The resettlement of displaced people and returned refugees, and the strong international support have contributed to the recovery of real output to virtually pre-1994 levels. Inflation has subsided, while the fiscal deficit has improved. Structural measures have been implemented and include the liberalization of the trade and exchange rate regimes, the introduction of treasury bill auctions, improved tax administration and an improved environment for private sector development.

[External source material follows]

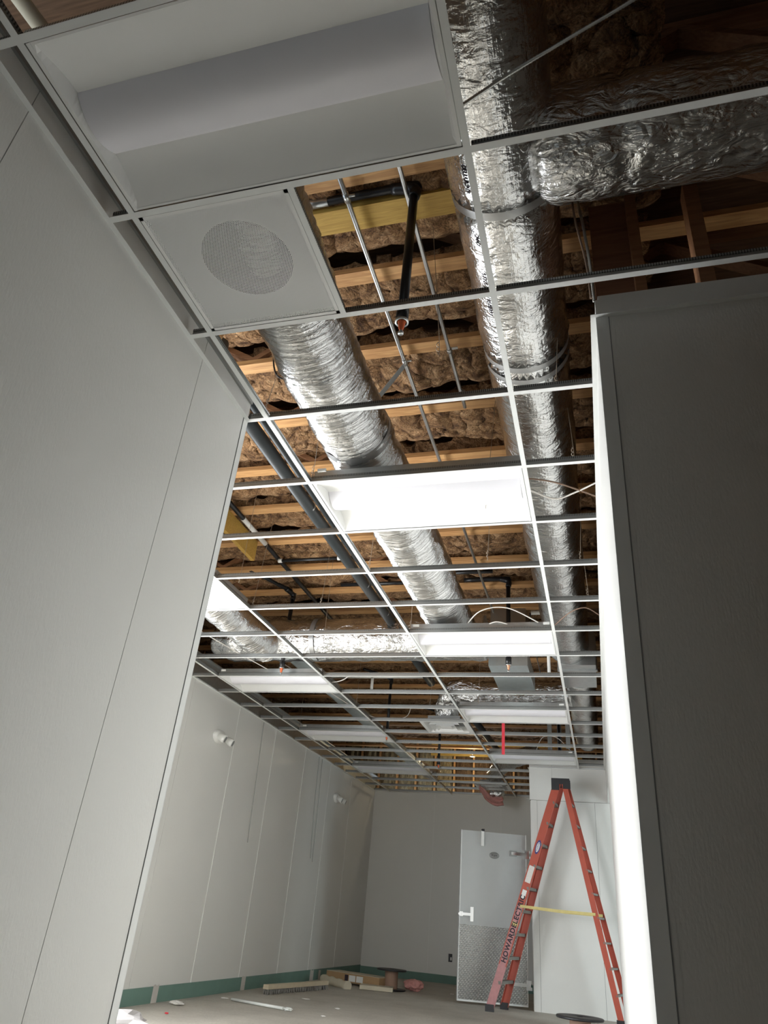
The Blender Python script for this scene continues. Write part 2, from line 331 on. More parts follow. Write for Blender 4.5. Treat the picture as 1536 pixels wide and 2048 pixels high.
# ------------------------------------------------------------------ mesh helpers
class MB:
    def __init__(s): s.v = []; s.f = []; s.uv = []; s.smooth = []
    def quad(s, *p):
        i = len(s.v); s.v += [tuple(q) for q in p]; s.f.append(tuple(range(i, i + len(p)))); s.smooth.append(False); return s
    def box(s, x0, x1, y0, y1, z0, z1):
        i = len(s.v); s.v += [(x, y, z) for z in (z0, z1) for y in (y0, y1) for x in (x0, x1)]
        for q in ((0, 2, 3, 1), (4, 5, 7, 6), (0, 1, 5, 4), (2, 6, 7, 3), (0, 4, 6, 2), (1, 3, 7, 5)):
            s.f.append(tuple(i + k for k in q)); s.smooth.append(False)
        return s
    def beam(s, p, q, w, h, up=(0, 0, 1)):
        p = Vector(p); q = Vector(q); d = (q - p).normalized(); upv = Vector(up)
        a = d.cross(upv)
        if a.length < 1e-4: a = d.cross(Vector((0, 1, 0)))
        a.normalize(); b = a.cross(d).normalized(); i = len(s.v)
        for e in (p, q):
            for sa, sb in ((-1, -1), (1, -1), (1, 1), (-1, 1)): s.v.append(tuple(e + a * sa * w / 2 + b * sb * h / 2))
        for k in range(4): s.f.append((i + k, i + (k + 1) % 4, i + 4 + (k + 1) % 4, i + 4 + k)); s.smooth.append(False)
        s.f.append((i + 3, i + 2, i + 1, i)); s.f.append((i + 4, i + 5, i + 6, i + 7)); s.smooth += [False, False]
        return s
    def tube(s, pts, r, n=10, cap=True, closed=False):
        pts = [Vector(p) for p in pts]; rr = r if isinstance(r, (list, tuple)) else [r] * len(pts)
        frames = []; prev = None
        for k in range(len(pts)):
            t = (pts[min(k + 1, len(pts) - 1)] - pts[max(k - 1, 0)]).normalized()
            if prev is None:
                a = t.cross(Vector((0, 0, 1)))
                if a.length < 0.1: a = t.cross(Vector((1, 0, 0)))
                a.normalize()
            else: a = (prev - t * prev.dot(t)).normalized()
            prev = a; frames.append((a, t.cross(a)))
        i = len(s.v)
        for k, p in enumerate(pts):
            a, b = frames[k]
            for j in range(n):
                th = 2 * math.pi * j / n; s.v.append(tuple(p + (a * math.cos(th) + b * math.sin(th)) * rr[k]))
        for k in range(len(pts) - 1):
            for j in range(n):
                j2 = (j + 1) % n; s.f.append((i + k * n + j, i + k * n + j2, i + (k + 1) * n + j2, i + (k + 1) * n + j)); s.smooth.append(True)
        if cap:
            s.f.append(tuple(i + j for j in reversed(range(n)))); s.f.append(tuple(i + (len(pts) - 1) * n + j for j in range(n))); s.smooth += [False, False]
        return s
    def lathe(s, prof, c=(0, 0, 0), n=28, axis='z'):
        i = len(s.v)
        for (rad, h) in prof:
            for j in range(n):
                th = 2 * math.pi * j / n; x, y = rad * math.cos(th), rad * math.sin(th)
                p = {'z': (x, y, h), 'x': (h, x, y), 'y': (x, h, y)}[axis]
                s.v.append((c[0] + p[0], c[1] + p[1], c[2] + p[2]))
        for k in range(len(prof) - 1):
            for j in range(n):
                j2 = (j + 1) % n; s.f.append((i + k * n + j, i + k * n + j2, i + (k + 1) * n + j2, i + (k + 1) * n + j)); s.smooth.append(True)
        return s
    def extrude_x(s, prof, x0, x1, smooth=False):
        i = len(s.v); n = len(prof)
        s.v += [(x0, y, z) for y, z in prof] + [(x1, y, z) for y, z in prof]
        for k in range(n - 1): s.f.append((i + k, i + k + 1, i + n + k + 1, i + n + k)); s.smooth.append(smooth)
        return s
    def grid(s, P):
        i = len(s.v); nr = len(P); nc = len(P[0])
        for row in P: s.v += [tuple(p) for p in row]
        for a in range(nr - 1):
            for b in range(nc - 1):
                s.f.append((i + a * nc + b, i + a * nc + b + 1, i + (a + 1) * nc + b + 1, i + (a + 1) * nc + b)); s.smooth.append(True)
        return s
    def mesh(s, name, mat, bevel=0):
        me = bpy.data.meshes.new(name); me.from_pydata(s.v, [], s.f); me.materials.append(mat)
        me.polygons.foreach_set('use_smooth', s.smooth); me.update(); return me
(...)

To build on recent success in reducing poverty and accelerating growth, the government has begun a broad-based participatory process to formulate a prioritized and costed poverty reduction strategy by next year. An interim PRSP has already been produced by the Rwandese authorities, articulating their commitment to poverty reduction and outline a road map for the preparation of the full-fledged PRSP.

Requirements

The full assistance under the enhanced HIPC Initiative will be delivered by the IMF and IDA once important actions have been taken to help achieve the Government's objectives of sustainable growth and reducing poverty within a stable macroeconomic environment. The actions focus on:

  • Completion and successful implementation for one year of a participatory poverty reduction strategy paper, as evidenced by a joint assessment by the staffs of the IMF and the World Bank;

  • Implementation of an agreed set of social and public sector reforms, and maintenance of macroeconomic stability;

  • Confirmation of the participation of other creditors in the debt relief operation.

2. General

The HIPC Initiative was launched by the IMF and the World Bank in 1996 as the first comprehensive effort to eliminate unsustainable debt in the world's poorest, most heavily indebted countries. In October 1999, the international community agreed to make the Initiative broader, deeper and faster by increasing the number of eligible countries, raising the amount of debt relief each eligible country will receive, and speeding up its delivery. The enhanced Initiative aims at reducing the net present value of debt at the decision point to a maximum of 150 percent of exports and 250 percent of government revenue, and will be provided on top of traditional debt relief mechanisms.

Eligible countries will qualify for debt relief in two stages. In the first stage, the debtor country will need to demonstrate the capacity to use prudently the assistance granted by establishing a satisfactory track record, normally of three years, under IMF- and IDA-supported programs. In the second stage, after reaching the decision point under the Initiative, the country will implement a full-fledged poverty reduction strategy, which has been prepared with broad participation of civil society, and an agreed set of measures aimed at enhancing economic growth. During this stage, the IMF and IDA grant interim relief, provided that the country stays on track with its IMF- and IDA-supported program. At the end of the second stage, when the floating completion point has been reached, the IMF and IDA will provide the remainder of the committed debt relief, while Paris Club creditors will enter into a highly concessional stock-of-debt operation to the country involved to provide their share of the relief. Other multilateral and bilateral creditors will need to contribute to the debt relief on comparable terms, on the basis of their overall exposure to the country.

Some three-dozen HIPCs are expected to qualify for assistance under the enhanced HIPC Initiative, the great majority of which are sub-Saharan African countries. Debt relief packages are now in place for 22 countries under the enhanced HIPC Initiative framework (Benin, Bolivia, Burkina Faso, Cameroon, The Gambia, Guinea, Guinea-Bissau, Guyana, Honduras, Madagascar, Malawi, Mali, Mauritania, Mozambique, Nicaragua, Niger, Rwanda, São Tome & Príncipe, Senegal, Tanzania, Uganda and Zambia), with total committed assistance estimated at some US$34 billion, representing an average NPV stock-of-debt reduction of nearly 48 percent on top of traditional debt relief mechanisms.

For more information on HIPC, visit:
http://www.imf.org/external/np/exr/facts/hipc.htm
http://www.worldbank.org/hipc/


1The NPV of debt is the discounted sum of all future debt-service obligations (interest and principal) on existing debt. The NPV of debt is a measure that takes into account the degree of concessionality. It is defined as the sum of all future debt-service obligations (interest and principal) on existing debt, discounted, under the HIPC Initiative, at the market interest rate. Whenever the interest rate on a loan is lower than the market rate, the resulting NPV of debt is smaller than its face value, with the difference reflecting the grant element.